I’m starting to realize a terrible thing; I’m not evolving into the perfect human being the older I get.  In fact, every new year keeps introducing me to new ways to royally screw up.  2011 was no exception, and I’ve neatly compiled a short list of the things that were less than stellar about the year.

  • I let myself get pretty out of shape.  Gained some weight and lost some muscle tone.  Not stoked about that.
  • I abandoned my goal to experience 52 “Sabbaths” (a day of rest, meditation, and time with God), where I would watch the sunset and journal about the week.  It’d been such a good plan!  I was going to recap my week’s emotions, finances, relationships, and spirituality in a neat little blog-like journal.  Like most New Years Resolutions, this failed in February.
  • Me and Jesus? We stopped hanging out as much as we’d done before.  This is in direct correlation to my next Error.
  • I sacrificed a good deal of relationships and fellowship time so as to work, making and saving enough to take off to Australia in January.  Excluding my work friends (who became my surrogate family) I have maybe four people to say goodbye and send postcards to.

This year I drastically altered my life.  I left the youth group I’d been a leader with for two years, which by default was my leaving the church friends who’d been the reason I moved out at eighteen.  I’d stayed in Arizona when my family dissipated and shrunk back to California.  This violent breaking away from my community was intentional, the leaving of the youth group and taking on a job that guaranteed I wouldn’t be able to make it to Sunday services.  More on this another time, but I think I just needed rest, or to feel some semblance of control and independence; things had gotten too complicated with certain relationships, and I wanted everything that reminded me of the turmoil to be out of sight, and out of mind.

This breaking away afforded me Australia, and simultaneously cost me some soul-enriching friendships.  (That seems to be the problem with life; there’s no such thing as black and white, bad and good.  There’s a little bit of both in every decision.  There are so many gray shades, its immobilizing.)

The ironic thing is that I booked my flight for a few days after my 21st, so that I could celebrate my birthday with friends.  I lost them though, those friends.  Remember “Into the Wild”?  Remember how Chris McCandless painstakingly carves into a plank of wood the cryptic affirmation that “happiness only real when shared”?  He was on to something, that guy.

And there’s the condensed and abbreviated list.  I’m not going to be a downer about them, and neither will I ignore them.  I’m looking at them honestly and then I’m moving on.  You can’t travel very far with the weight of your demons on your back.  I’ve acknowledged them, and now I’m shaking the bastards off.  I plan on traveling light.
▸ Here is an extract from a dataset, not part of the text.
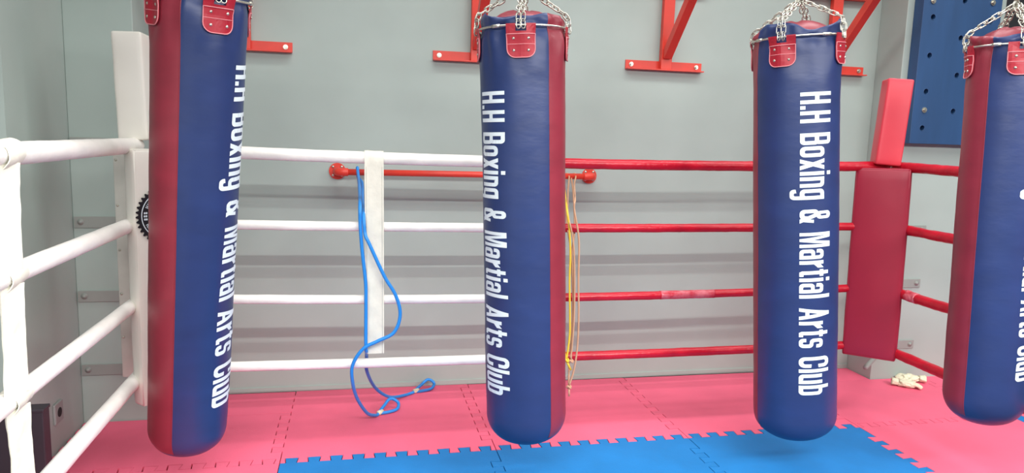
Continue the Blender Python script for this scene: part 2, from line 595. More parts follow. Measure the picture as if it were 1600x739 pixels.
def chain_bm(A, B_, sag=0.0, pitch=0.0275):
    A = Vector(A); B_ = Vector(B_)
    L = (B_ - A).length
    n = max(2, round(L / pitch))
    bm = NB()
    d = (B_ - A).normalized()
    s1 = d.cross(Vector((0, 0, 1)) if abs(d.z) < 0.95 else Vector((1, 0, 0))).normalized()
    s2 = d.cross(s1)
    for i in range(n):
        t = (i + 0.5) / n
        c = A.lerp(B_, t) + Vector((0, 0, -sag * 4 * t * (1 - t)))
        tw = 0.5 + 0.25 * math.sin(i * 1.7)
        a = tw if i % 2 else tw + PI / 2
        link_mesh(bm, c, d, s1 * math.cos(a) + s2 * math.sin(a), ln=(L / n) + 0.0095)
    return bm


def chain_path(P, pitch=0.0270):
    P = [Vector(p) for p in P]
    seg = [(P[i + 1] - P[i]).length for i in range(len(P) - 1)]
    L = sum(seg); n = max(3, round(L / pitch))
    def at(d):
        for i, l in enumerate(seg):
            if d <= l or i == len(seg) - 1: return P[i].lerp(P[i + 1], d / l)
            d -= l
    bm = NB()
    for i in range(n):
        a, b_ = at(L * i / n), at(L * (i + 1) / n)
        d = (b_ - a).normalized()
        s1 = d.cross(Vector((0, 0, 1)) if abs(d.z) < 0.95 else Vector((1, 0, 0))).normalized()
        s2 = d.cross(s1)
        an = 0.5 + 0.25 * math.sin(i * 1.7) + (0 if i % 2 else PI / 2)
        link_mesh(bm, (a + b_) / 2, d, s1 * math.cos(an) + s2 * math.sin(an), ln=(b_ - a).length + 0.0095, w=0.0095, r=0.0021)
    return bm


LETTERS = 'H.H Boxing & Martial Arts Club'


def punching_bag(bot, ring, R0, R1, phit, seed, label, text_s0, text_s1, text_drift=0.0, hb=0.13, hang_to=None, red_span=88, sc_=1.0):
    bot = Vector(bot); ring = Vector(ring)
    ax = (ring - bot); H = ax.length; ax.normalize()
    mid = (bot + ring) / 2
    tc = (CAM - mid); tc -= ax * tc.dot(ax); tc.normalize()
    rv = ax.cross(tc) * 1.0      # image right when seen from the camera
    if rv.dot(RT) < 0: rv = -rv
    t = empty('punching_bag', bot, label, 'punching bag', 'blue and red hanging punching bags')

    def rad(s):
        k = s / H
        r = R0 + (R1 - R0) * k
        if s < hb:
            q = 1 - s / hb
            r *= max(0.0, 1 - q ** 2.35) ** (1 / 2.35)
        # pinch just below the ring and flare of the collar
        r *= 1 - 0.055 * math.exp(-((s - H) / 0.028) ** 2)
        return r

    def wob(th, s):
        v = noise.noise(Vector((math.cos(th) * 1.3 + seed, math.sin(th) * 1.3, s * 2.4))) * 0.0045
        top = max(0.0, 1 - abs(s - (H - 0.02)) / 0.17)
        v += top * noise.noise(Vector((math.cos(th) * 3.2 + seed, math.sin(th) * 3.2, s * 5))) * 0.018
        v += noise.noise(Vector((math.cos(th) * 2 + seed, math.sin(th) * 2, s * 14))) * 0.0012
        return v * min(1.0, s / 0.08)

    def surf(th, s, off=0.0):
        r = rad(s) + wob(th, s) + off
        return bot + ax * s + (tc * math.cos(th) + rv * math.sin(th)) * r

    def collar(th):
        return 0.045 + 0.022 * noise.noise(Vector((math.cos(th) * 1.6 + seed * 2, math.sin(th) * 1.6, 1.0))) + 0.012 * math.cos(3 * th + seed)

    def panel(th0, th1, s_list, nth, top=True):
        bm = NB()
        rows = []
        for s in s_list:
            rows.append([bm.verts.new(surf(th0 + (th1 - th0) * k / nth, s)) for k in range(nth + 1)])
        if top:
            for q in range(1, 6):
                row = []
                for k in range(nth + 1):
                    th = th0 + (th1 - th0) * k / nth
                    hgt = collar(th)
                    p = surf(th, H, 0)
                    rr = Vector(tc * math.cos(th) + rv * math.sin(th))
                    flare = 0.004 * math.sin(q / 5 * PI) + 0.010 * noise.noise(Vector((math.cos(th) * 3 + seed, math.sin(th) * 3, q * 0.3)))
                    row.append(bm.verts.new(p + ax * (hgt * q / 5) + rr * flare))
                rows.append(row)
            for q in range(1, 4):       # lining going back down inside
                row = []
                for k in range(nth + 1):
                    th = th0 + (th1 - th0) * k / nth
                    rr = Vector(tc * math.cos(th) + rv * math.sin(th))
                    row.append(bm.verts.new(surf(th, H, -0.008 - 0.004 * q) + ax * (collar(th) * (1 - q / 2.5))))
                rows.append(row)
        for i in range(len(rows) - 1):
            for k in range(nth):
                bm.faces.new((rows[i][k], rows[i][k + 1], rows[i + 1][k + 1], rows[i + 1][k]))
        return bm

    cap_s = hb * 0.42
    body = [cap_s + (hb * 1.05 - cap_s) * k / 8 for k in range(8)]
    s = hb * 1.05
    while s < H - 0.26:
        body.append(s); s += 0.035
    while s < H - 0.001:
        body.append(s); s += 0.012
    body.append(H)
    rs = math.radians(red_span)
    blue = obj('blue_panel', panel(phit - rs, phit + rs, body, 60), M['bag_blue'], t, True, recalc=False)
    red = obj('red_panel', panel(phit + rs, phit + 2 * PI - rs, body, 60), M['bag_red'], t, True, recalc=False)
    # bottom cap
    bm = NB()
    rows = []
    ss = [cap_s * (1 - math.cos(PI / 2 * k / 9)) for k in range(1, 10)]
    for s in ss:
        rows.append([bm.verts.new(surf(2 * PI * k / 120, s)) for k in range(120)])
    c = bm.verts.new(bot)
    for k in range(120): bm.faces.new((c, rows[0][(k + 1) % 120], rows[0][k]))
    for i in range(len(rows) - 1):
        for k in range(120):
            bm.faces.new((rows[i][k], rows[i][(k + 1) % 120], rows[i + 1][(k + 1) % 120], rows[i + 1][k]))
    obj('bottom_cap', bm, M['bag_blue'], t, True)
    # seams between the panels, thin stitched lines
    for sg in (-1, 1):
        bm = NB()
        tube(bm, [surf(phit + sg * rs, s, 0.0002) for s in body], 0.0016, 6)
        obj('seam', bm, M['bag_red'], t, True)
    # domed red cover on top of the filling
    bm = NB()
    rows = []
    for j in range(7):
        a = j / 7 * PI / 2
        rows.append([bm.verts.new(ring + ax * (-0.01 + (0.085 + 0.012 * noise.noise(Vector((math.cos(2 * PI * k / 36) * 2, math.sin(2 * PI * k / 36) * 2, seed)))) * math.sin(a)) + (tc * math.cos(2 * PI * k / 36) + rv * math.sin(2 * PI * k / 36)) * (R1 * 0.86 * math.cos(a) ** 0.8)) for k in range(36)])
    cc = bm.verts.new(ring + ax * 0.07)
    for j in range(6):
        for k in range(36):
            bm.faces.new((rows[j][k], rows[j][(k + 1) % 36], rows[j + 1][(k + 1) % 36], rows[j + 1][k]))
    for k in range(36): bm.faces.new((rows[6][k], rows[6][(k + 1) % 36], cc))
    obj('top_cover', bm, M['bag_red'], t, True)

    # lettering reading downwards
    CAPH = 0.136 * sc_
    bm = block_text(LETTERS, text_s0 - text_s1, CAPH)
    bisect_grid(bm, 1, -0.06, CAPH + 0.02, 0.009)
    bisect_grid(bm, 0, 0, text_s0 - text_s1, 0.04)
    for v in bm.verts:
        u, w, e = v.co
        s = text_s0 - u
        r = rad(s)
        th = phit + (w - CAPH * 0.5) / r + text_drift * (u / (text_s0 - text_s1) - 0.5)
        v.co = surf(th, s, 0.0012 + e)
    obj('lettering', bm, M['letter'], t, recalc=False)

    # steel ring
    RR = R1 + 0.007
    bm = NB()
    tube(bm, [ring + (tc * math.cos(a) + rv * math.sin(a)) * RR for a in [2 * PI * k / 64 for k in range(64)]], 0.0042, 8, closed=True)
    obj('hanging_ring', bm, M['chrome'], t, True)
    # small sleeves clamped on the ring
    for a in (phit + math.radians(12), phit - math.radians(80)):
        bm = NB()
        tube(bm, [ring + (tc * math.cos(a + d_) + rv * math.sin(a + d_)) * RR for d_ in (-0.1, -0.03, 0.03, 0.1)], 0.0072, 8)
        obj('ring_sleeve', bm, M['chrome'], t, True)
    apex = ring + ax * 0.155
    apex = Vector((ring.x, ring.y, ring.z + 0.162))
    for q in range(4):
        a0 = phit + math.radians(-45 + 90 * q)
        hw, top_, bt, rc = 0.053, 0.006, -0.118, 0.032
        pts = [(-hw, top_), (-hw, bt + rc)]
        pts += [(-hw + rc - rc * math.cos(x), bt + rc - rc * math.sin(x)) for x in [PI / 2 * k / 6 for k in range(1, 7)]]
        pts += [(hw - rc + rc * math.sin(x), bt + rc - rc * math.cos(x)) for x in [PI / 2 * k / 6 for k in range(0, 6)]]
        pts += [(hw, bt + rc), (hw, top_), (0.019, top_), (0.019, -0.022), (-0.019, -0.022), (-0.019, top_)]

        def mp(u, v, w):
            k = max(0.0, min(1.0, (v + 0.045) / 0.045))
            return surf(a0 + u / R1, H + min(v, 0), w + 0.004 + k * (RR - rad(H) - 0.001 - wob(a0 + u / R1, H)) ) + ax * max(v, 0)
        bm = NB()
        f = bm.faces.new([bm.verts.new((u, v, 0)) for u, v in pts])
        r = bmesh.ops.extrude_face_region(bm, geom=[f])
        bmesh.ops.translate(bm, verts=[g for g in r['geom'] if isinstance(g, bmesh.types.BMVert)], vec=(0, 0, 0.004))
        bmesh.ops.triangulate(bm, faces=[fc for fc in bm.faces if len(fc.verts) > 4])
        bisect_grid(bm, 0, -hw, hw, 0.0132)
        bisect_grid(bm, 1, bt, top_, 0.02)
        for v in bm.verts: v.co = mp(*v.co)
        tab = obj('strap_tab', bm, M['tab'], t)
        # piping round the lower plate and across the middle
        bm = NB()
        loop = [(-hw + 0.001, -0.032)] + [(u * 0.985, v) for u, v in pts[1:15]] + [(hw - 0.001, -0.032)]
        full = []
        for i in range(len(loop)):
            full.append(loop[i])
        dens = []
        for i in range(len(full) - 1):
            for k in range(3):
                dens.append((full[i][0] + (full[i + 1][0] - full[i][0]) * k / 3, full[i][1] + (full[i + 1][1] - full[i][1]) * k / 3))
        dens.append(full[-1])
        dens += [(hw - 0.001 - (2 * hw - 0.002) * k / 9, -0.032) for k in range(1, 9)]
        tube(bm, [mp(u, v, 0.0045) for u, v in dens], 0.0019, 6, closed=True)
        tube(bm, [mp(-hw + 2 * hw * k / 9, -0.069, 0.0043) for k in range(10)], 0.0013, 6)
        obj('piping', bm, M['piping'], tab, True)
        for su in (-1, 1):
            for vv in (-0.048, -0.092):
                bm = NB()
                p = mp(su * 0.027, vv, 0.0036)
                dome(bm, p, (p - (bot + ax * (p - bot).dot(ax))), 0.0058, 0.0045)
                obj('rivet', bm, M['chrome'], tab, True)
        # two chain strands from each tab slot
        base = ring + (tc * math.cos(a0) + rv * math.sin(a0)) * RR
        tang = (-tc * math.sin(a0) + rv * math.cos(a0))
        rim = ring + (tc * math.cos(a0) + rv * math.sin(a0)) * (R1 * 0.93) + ax * (collar(a0) + 0.006)
        for sg in (-1, 1):
            out = (base - ring).normalized()
            top_z = collar(a0) + 0.010
            rp = ring + out * (R1 + 0.010) + ax * top_z + tang * sg * 0.009
            bm = chain_path([base + tang * sg * 0.009 - ax * 0.010 + out * 0.010, base + tang * sg * 0.009 + ax * 0.012 + out * 0.008, rp, apex + tang * sg * 0.006 + out * 0.008])
            obj('chain', bm, M['chrome'], t, True)
    # swivel and top chain up to the bracket arm
    bm = NB()
    tube(bm, [apex + Vector((0.014 * math.cos(a), 0, 0.014 * math.sin(a))) for a in [2 * PI * k / 20 for k in range(20)]], 0.0045, 8, closed=True)
    cyl(bm, apex + Vector((0, 0, 0.014)), apex + Vector((0, 0, 0.05)), 0.010, 12)
    cyl(bm, apex + Vector((0, 0, 0.024)), apex + Vector((0, 0, 0.036)), 0.015, 12)
    obj('swivel', bm, M['chrome'], t, True)
    hang = Vector(hang_to)
    bm = chain_bm(apex + Vector((0, 0, 0.055)), hang)
    obj('top_chain', bm, M['chrome'], t, True)
    return t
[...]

Next time; Anticipating Awesome in 2012

Year-End Review, 1/3

Look closer.Part one of three.

My favorite blogger of the last three years (Chris Guillebeau) highly recommends doing an annual review of your life.  What went well, what did not, and what do you see when looking forward?  This kind of introspection helps one see the forest for the trees, and is crucial for being present and intentional moving forward.  I like seeing the year all wrapped up and mentally separating it from the new year; its the same reason New Years Resolutions, while inefficient, are still comforting to me.  I love the idea of starting over, of being renewed.  Hindsight provides a great vantage point for looking toward the future.

In lieu of my confusion on how to begin a blog (does one post an introduction to themselves? or a mission statement?  does one simply start chattering about the stuff of life?), I’ve decided to post the highlights of my own review.  I’m only posting the main points of each category; you don’t need to know my every success and failure of the year to get the genera idea.  Hopefully this helps with your own review, and serves as an introduction of sorts.
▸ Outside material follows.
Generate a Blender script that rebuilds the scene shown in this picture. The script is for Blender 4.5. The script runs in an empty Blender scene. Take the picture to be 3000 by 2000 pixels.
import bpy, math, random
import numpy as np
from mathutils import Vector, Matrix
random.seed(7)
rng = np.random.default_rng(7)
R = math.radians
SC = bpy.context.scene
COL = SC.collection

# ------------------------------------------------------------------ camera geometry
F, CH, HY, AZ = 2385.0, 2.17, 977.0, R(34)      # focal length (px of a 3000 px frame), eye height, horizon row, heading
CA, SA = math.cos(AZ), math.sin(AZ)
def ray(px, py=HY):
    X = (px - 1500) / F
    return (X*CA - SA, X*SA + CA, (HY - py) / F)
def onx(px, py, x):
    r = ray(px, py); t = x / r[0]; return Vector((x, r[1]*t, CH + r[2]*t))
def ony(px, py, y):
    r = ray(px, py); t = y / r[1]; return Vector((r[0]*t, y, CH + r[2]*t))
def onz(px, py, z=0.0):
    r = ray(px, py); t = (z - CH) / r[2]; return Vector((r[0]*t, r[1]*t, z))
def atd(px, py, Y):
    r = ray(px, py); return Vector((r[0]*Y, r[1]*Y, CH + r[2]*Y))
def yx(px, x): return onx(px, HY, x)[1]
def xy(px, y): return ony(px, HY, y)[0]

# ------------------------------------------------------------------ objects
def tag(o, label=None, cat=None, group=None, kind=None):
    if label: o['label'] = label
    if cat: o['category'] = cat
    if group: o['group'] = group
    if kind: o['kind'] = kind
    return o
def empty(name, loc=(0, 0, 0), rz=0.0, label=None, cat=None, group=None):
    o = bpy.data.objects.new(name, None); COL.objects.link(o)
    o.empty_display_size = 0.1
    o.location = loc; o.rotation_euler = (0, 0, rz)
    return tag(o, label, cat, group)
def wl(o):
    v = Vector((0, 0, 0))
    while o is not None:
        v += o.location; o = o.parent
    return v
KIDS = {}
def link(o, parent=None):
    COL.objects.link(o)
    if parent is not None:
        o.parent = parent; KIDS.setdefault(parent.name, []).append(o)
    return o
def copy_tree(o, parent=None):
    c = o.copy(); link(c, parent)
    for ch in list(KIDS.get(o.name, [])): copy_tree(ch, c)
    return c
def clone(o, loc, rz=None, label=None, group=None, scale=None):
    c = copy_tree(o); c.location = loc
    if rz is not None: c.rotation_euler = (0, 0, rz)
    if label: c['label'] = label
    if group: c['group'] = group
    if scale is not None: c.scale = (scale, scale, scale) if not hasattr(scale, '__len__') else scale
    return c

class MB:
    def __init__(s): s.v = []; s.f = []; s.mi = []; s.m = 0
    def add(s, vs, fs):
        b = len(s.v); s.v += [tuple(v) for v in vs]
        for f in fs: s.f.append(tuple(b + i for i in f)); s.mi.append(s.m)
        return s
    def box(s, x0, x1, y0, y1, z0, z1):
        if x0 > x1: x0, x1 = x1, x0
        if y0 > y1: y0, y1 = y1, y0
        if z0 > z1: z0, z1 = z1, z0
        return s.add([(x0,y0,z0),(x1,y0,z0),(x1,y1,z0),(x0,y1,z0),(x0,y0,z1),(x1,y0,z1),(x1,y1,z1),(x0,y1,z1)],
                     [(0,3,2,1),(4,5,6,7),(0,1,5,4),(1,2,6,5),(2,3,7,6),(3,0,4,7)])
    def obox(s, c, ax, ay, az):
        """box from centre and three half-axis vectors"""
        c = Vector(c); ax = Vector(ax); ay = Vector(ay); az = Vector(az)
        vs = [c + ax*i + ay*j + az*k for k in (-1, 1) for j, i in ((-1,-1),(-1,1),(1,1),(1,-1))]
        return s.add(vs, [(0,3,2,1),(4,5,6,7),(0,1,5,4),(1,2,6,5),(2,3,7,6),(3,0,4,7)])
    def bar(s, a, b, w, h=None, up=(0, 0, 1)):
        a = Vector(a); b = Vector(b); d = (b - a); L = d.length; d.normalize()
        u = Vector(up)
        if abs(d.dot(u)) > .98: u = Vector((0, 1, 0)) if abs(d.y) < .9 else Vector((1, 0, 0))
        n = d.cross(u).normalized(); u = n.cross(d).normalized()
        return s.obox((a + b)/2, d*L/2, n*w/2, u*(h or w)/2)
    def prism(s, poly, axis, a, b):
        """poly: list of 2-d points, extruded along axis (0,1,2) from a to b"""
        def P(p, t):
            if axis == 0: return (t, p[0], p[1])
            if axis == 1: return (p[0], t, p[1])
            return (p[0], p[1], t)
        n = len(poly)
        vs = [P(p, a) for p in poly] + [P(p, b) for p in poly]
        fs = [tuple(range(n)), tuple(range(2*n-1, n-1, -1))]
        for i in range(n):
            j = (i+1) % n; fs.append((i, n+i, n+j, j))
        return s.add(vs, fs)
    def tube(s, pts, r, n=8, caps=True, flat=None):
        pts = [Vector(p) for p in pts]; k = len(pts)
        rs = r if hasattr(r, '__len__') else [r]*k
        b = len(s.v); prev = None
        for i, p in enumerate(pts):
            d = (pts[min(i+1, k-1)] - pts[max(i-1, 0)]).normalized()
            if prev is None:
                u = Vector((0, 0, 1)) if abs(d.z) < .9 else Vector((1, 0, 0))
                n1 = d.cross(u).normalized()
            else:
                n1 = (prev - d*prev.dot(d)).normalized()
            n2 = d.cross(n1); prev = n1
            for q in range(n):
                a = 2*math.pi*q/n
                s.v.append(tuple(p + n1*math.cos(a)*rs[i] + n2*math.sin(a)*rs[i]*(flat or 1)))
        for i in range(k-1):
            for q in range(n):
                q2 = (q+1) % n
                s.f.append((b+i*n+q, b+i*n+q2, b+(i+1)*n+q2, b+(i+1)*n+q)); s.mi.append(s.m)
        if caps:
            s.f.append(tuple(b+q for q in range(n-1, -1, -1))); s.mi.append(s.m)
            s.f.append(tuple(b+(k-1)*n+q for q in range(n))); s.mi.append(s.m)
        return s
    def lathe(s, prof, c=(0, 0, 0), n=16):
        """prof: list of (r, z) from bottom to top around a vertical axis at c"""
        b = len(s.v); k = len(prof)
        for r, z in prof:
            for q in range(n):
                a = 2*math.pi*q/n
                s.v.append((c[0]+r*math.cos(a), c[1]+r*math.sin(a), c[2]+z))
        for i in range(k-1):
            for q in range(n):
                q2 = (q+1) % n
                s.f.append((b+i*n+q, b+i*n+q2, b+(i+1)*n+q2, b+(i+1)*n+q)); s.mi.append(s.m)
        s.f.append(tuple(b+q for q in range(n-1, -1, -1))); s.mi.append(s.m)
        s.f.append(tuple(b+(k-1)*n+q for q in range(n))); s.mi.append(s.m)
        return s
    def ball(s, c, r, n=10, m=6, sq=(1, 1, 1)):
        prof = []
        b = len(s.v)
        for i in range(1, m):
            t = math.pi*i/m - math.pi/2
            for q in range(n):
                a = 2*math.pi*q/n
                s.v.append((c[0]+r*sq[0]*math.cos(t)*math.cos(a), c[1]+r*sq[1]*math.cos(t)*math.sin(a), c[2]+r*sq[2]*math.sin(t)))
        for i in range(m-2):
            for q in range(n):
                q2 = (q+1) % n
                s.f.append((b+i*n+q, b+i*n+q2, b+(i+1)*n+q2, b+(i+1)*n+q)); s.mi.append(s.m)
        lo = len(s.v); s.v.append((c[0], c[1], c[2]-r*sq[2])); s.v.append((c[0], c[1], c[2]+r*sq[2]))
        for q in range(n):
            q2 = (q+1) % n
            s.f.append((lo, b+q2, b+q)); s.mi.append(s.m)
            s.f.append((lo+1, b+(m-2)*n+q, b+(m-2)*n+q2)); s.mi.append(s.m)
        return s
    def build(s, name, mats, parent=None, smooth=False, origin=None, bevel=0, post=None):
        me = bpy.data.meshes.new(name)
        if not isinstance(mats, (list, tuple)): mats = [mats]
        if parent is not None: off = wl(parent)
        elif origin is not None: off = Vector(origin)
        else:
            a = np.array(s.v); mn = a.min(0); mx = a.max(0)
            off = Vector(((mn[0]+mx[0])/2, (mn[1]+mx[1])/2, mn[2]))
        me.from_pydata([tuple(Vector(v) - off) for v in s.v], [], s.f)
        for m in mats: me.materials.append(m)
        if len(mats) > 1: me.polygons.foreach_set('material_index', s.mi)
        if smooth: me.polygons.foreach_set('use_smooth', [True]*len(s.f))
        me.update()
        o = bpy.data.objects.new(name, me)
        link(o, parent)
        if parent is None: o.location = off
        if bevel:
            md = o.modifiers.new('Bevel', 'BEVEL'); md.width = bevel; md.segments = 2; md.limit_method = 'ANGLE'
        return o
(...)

 Things That are Awesome about 2011.

  • I started a challenging new job as a server and did very well at it, surprising my roommate and myself.  This roommate and I had concluded a year before that I’d never do well as a server; I’m too slow-paced and distractable; I can hardly keep track of two tasks at a time.  I rocked at this job, though.   Turns out, all I needed is a little cash motivation and caffeine.
  • I never once couldn’t pay rent on time, not the $400 for the room at this year’s first living location, nor the $160ish at the townhouse of the next five. (I’m spending December at my Dad’s in California.)  I’ve been financially independent every step of the way.
  • I went out on a limb, forsaking warnings and the disapproval of close friends, and trusted complete strangers on Couchsurfing.com to get me to the Rainbow Gathering.  So many expectations were blown on this trip, I’m still sorting through the details, and still so grateful to the new ragamuffin friends who opened their van to my dog and I.
  • I was published! Just a few ads in a local paper, but man, there was nothing more rewarding and validating for me this year than seeing “By Jessica Moran” in print.
  • I got along just fine without a car since totalling my Ford in May.  Not owning a car was a lesson in simplicity (your options are necessarily limited) and gratitude; while I’m a pro at mass transit and cycling around, I couldn’t have handled the last six months without the graciousness of friends and my brother chaperoning my errands.  All said and done, I’m super wary about buying one when I return from my trip.
  • The trip!  Yes.  Remember the serving job?  Remember the not-buying-a-car?  Well, I bought a plane ticket instead.  I’ll be bungee-jumping into 2012 in Western Australia.  For. Three. Months.

Welp, there you have it, the Awesome of 2011.  I’m incredibly privileged to have experienced success in the aforementioned areas.